US Secretary of State Rex Tillerson echoed that comment after meetings with Russian leaders in Moscow, saying relations are at a low point with a low level of trust.

Mr Tillerson also called for Mr Assad to eventually relinquish power.

China, which has vetoed six resolutions on Syria since the civil war began, abstained from the vote, along with Ethiopia and Kazakhstan.

Ten countries voted in favor of the text, while Bolivia joined Russia in voting no.

US Ambassador to the UN, Nikki Haley, warned Russia against protecting Mr Assad, who relies on support from Russia and Iran in his conflict with mostly Sunni Muslim rebels.

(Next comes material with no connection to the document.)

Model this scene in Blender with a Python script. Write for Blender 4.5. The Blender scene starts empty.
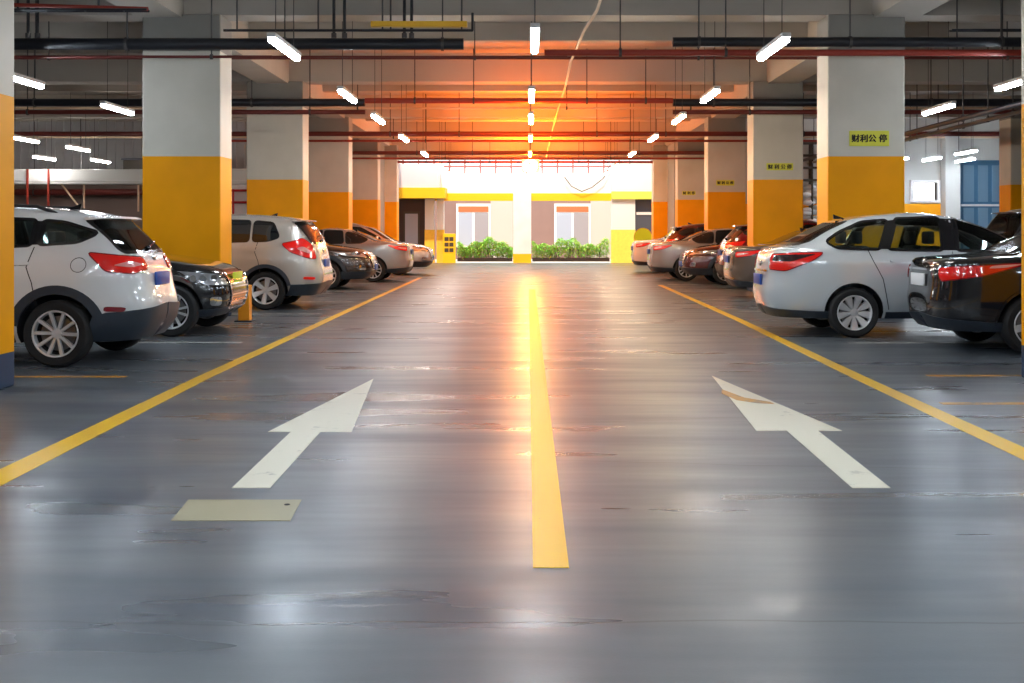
import bpy, bmesh, math, random
import numpy as np
from mathutils import Vector, Matrix
random.seed(7)
C = bpy.context.scene.collection
PI = math.pi
R = math.radians

# ------------------------------------------------------------------ materials
def mat(name, col, rough=.5, metal=0, coat=0, spec=.5, emit=None, estr=0, alpha=None, noise=None, bump=0, bscale=40):
    m = bpy.data.materials.new(name); m.use_nodes = True
    nt = m.node_tree; b = nt.nodes['Principled BSDF']
    b.inputs['Base Color'].default_value = (*col, 1)
    b.inputs['Roughness'].default_value = rough
    b.inputs['Metallic'].default_value = metal
    b.inputs['Coat Weight'].default_value = coat
    b.inputs['Coat Roughness'].default_value = .06
    b.inputs['Specular IOR Level'].default_value = spec
    if emit:
        b.inputs['Emission Color'].default_value = (*emit, 1); b.inputs['Emission Strength'].default_value = estr
    if noise or bump:
        tc = nt.nodes.new('ShaderNodeTexCoord'); nz = nt.nodes.new('ShaderNodeTexNoise')
        nz.inputs['Scale'].default_value = noise[0] if noise else bscale
        nz.inputs['Detail'].default_value = 6
        nt.links.new(tc.outputs['Object'], nz.inputs['Vector'])
        if noise:
            mx = nt.nodes.new('ShaderNodeMix'); mx.data_type = 'RGBA'
            mx.inputs[6].default_value = (*col, 1); mx.inputs[7].default_value = (*[c*noise[1] for c in col], 1)
            nt.links.new(nz.outputs['Fac'], mx.inputs[0]); nt.links.new(mx.outputs[2], b.inputs['Base Color'])
        if bump:
            bp = nt.nodes.new('ShaderNodeBump'); bp.inputs['Strength'].default_value = bump; bp.inputs['Distance'].default_value = .01
            nt.links.new(nz.outputs['Fac'], bp.inputs['Height']); nt.links.new(bp.outputs['Normal'], b.inputs['Normal'])
    return m

def clear_glass(name, tint, mixf=.35):
    m = bpy.data.materials.new(name); m.use_nodes = True; nt = m.node_tree; nt.nodes.clear()
    o = nt.nodes.new('ShaderNodeOutputMaterial'); mx = nt.nodes.new('ShaderNodeMixShader')
    t = nt.nodes.new('ShaderNodeBsdfTransparent'); t.inputs[0].default_value = (*tint, 1)
    g = nt.nodes.new('ShaderNodeBsdfGlossy'); g.inputs['Roughness'].default_value = .03
    f = nt.nodes.new('ShaderNodeFresnel'); f.inputs[0].default_value = 1.5
    nt.links.new(f.outputs[0], mx.inputs[0]); nt.links.new(t.outputs[0], mx.inputs[1]); nt.links.new(g.outputs[0], mx.inputs[2])
    nt.links.new(mx.outputs[0], o.inputs[0]); return m

# ------------------------------------------------------------------ mesh helpers
def tagit(o, label=None, cat=None, group=None, kind=None):
    if label: o['label'] = label
    if cat: o['category'] = cat
    if group: o['group'] = group
    if kind: o['kind'] = kind
    return o
def empty(name, loc=(0,0,0), rz=0, **k):
    o = bpy.data.objects.new(name, None); C.objects.link(o); o.location = loc; o.rotation_euler = (0,0,rz)
    o.empty_display_size = .2
    return tagit(o, **k)
def link(name, me, m=None, parent=None, loc=None, **k):
    o = bpy.data.objects.new(name, me); C.objects.link(o)
    if m is not None and len(me.materials) == 0: me.materials.append(m)
    if parent: o.parent = parent
    if loc: o.location = loc
    return tagit(o, **k)
def tomesh(name, bm, smooth=False, angle=35):
    bmesh.ops.recalc_face_normals(bm, faces=bm.faces)
    me = bpy.data.meshes.new(name); bm.to_mesh(me); bm.free()
    if smooth:
        me.shade_smooth()
        me.set_sharp_from_angle(angle=R(angle))
    return me
def box(bm, x0, x1, y0, y1, z0, z1, bev=0, mi=0):
    r = bmesh.ops.create_cube(bm, size=1)
    vs = r['verts']
    for v in vs:
        v.co = Vector(((x0+x1)/2+v.co.x*(x1-x0), (y0+y1)/2+v.co.y*(y1-y0), (z0+z1)/2+v.co.z*(z1-z0)))
    fs = list({f for v in vs for f in v.link_faces})
    for f in fs: f.material_index = mi
    if bev:
        es = list({e for v in vs for e in v.link_edges})
        bmesh.ops.bevel(bm, geom=es, offset=bev, segments=2, affect='EDGES', profile=.5)
def rod(bm, p, q, r, n=8, r2=None):
    p = Vector(p); q = Vector(q); d = q-p; L = d.length
    M = Matrix.Translation((p+q)/2) @ d.to_track_quat('Z', 'Y').to_matrix().to_4x4()
    bmesh.ops.create_cone(bm, cap_ends=True, segments=n, radius1=r, radius2=r if r2 is None else r2, depth=L, matrix=M)
def path(bm, pts, r, n=8):
    for a, b in zip(pts, pts[1:]): rod(bm, a, b, r, n)
    for a in pts[1:-1]: bmesh.ops.create_icosphere(bm, subdivisions=1, radius=r*1.03, matrix=Matrix.Translation(a))
def lathe(bm, prof, n=40, axis='Y', mi=0, closed=False):
    rings = []
    for k in range(n):
        a = 2*PI*k/n; ring = []
        for (r, h) in prof:
            ring.append(bm.verts.new((r*math.cos(a), h, r*math.sin(a)) if axis == 'Y' else (r*math.cos(a), r*math.sin(a), h)))
        rings.append(ring)
    m = len(prof)
    for k in range(n):
        A = rings[k]; B = rings[(k+1) % n]
        for j in range(m if closed else m-1):
            try:
                f = bm.faces.new((A[j], A[(j+1) % m], B[(j+1) % m], B[j])); f.material_index = mi
            except ValueError: pass
def boxobj(name, dims, m, parent=None, bev=0, **k):
    bm = bmesh.new(); box(bm, *dims, bev=bev)
    return link(name, tomesh(name, bm), m, parent, **k)
def rodobj(name, pts, r, m, parent=None, n=10, **k):
    bm = bmesh.new(); path(bm, pts, r, n)
    return link(name, tomesh(name, bm, True), m, parent, **k)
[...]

"To my colleagues from Russia - you are isolating yourselves from the international community every time one of Assad's planes drop another barrel bomb on civilians and every time Assad tries to starve another community to death," Ms Haley said during a Security Council meeting earlier.

She added: "Iran is dumping fuel on the flames of this war in Syria so it can expand its own reach."

A fact-finding mission from the Organisation for the Prohibition of Chemical Weapons is investigating the attack in a rebel-held area of northern Syria.

If it determines that chemical weapons were used, then a joint UN/OPCW investigation will look at the incident to determine who is to blame.

This team has already found Syrian government forces were responsible for three chlorine gas attacks in 2014 and 2015 and that self-proclaimed Islamic State militants used mustard gas.

Britain's UN Ambassador Matthew Rycroft told the Security Council that samples taken from the site of the 4 April attack had been analysed by British scientists and tested positive for the nerve gas sarin.

He said Mr Assad's government was responsible.

During a heated Security Council exchange before the vote, Russia's deputy UN envoy Vladimir Safronkov told the 15-member body that Western countries were wrong to blame Mr Assad for the gas attack.

"I'm amazed that this was the conclusion. No one has yet visited the site of the crime. How do you know that?" he said.

Syria's government has denied responsibility for the attack.

Diplomats said that Russia has put forward a rival draft resolution that expresses concern at last week's gas attack and condemns the US strike on Syria. It was unclear if Russia planned to put the text to a vote.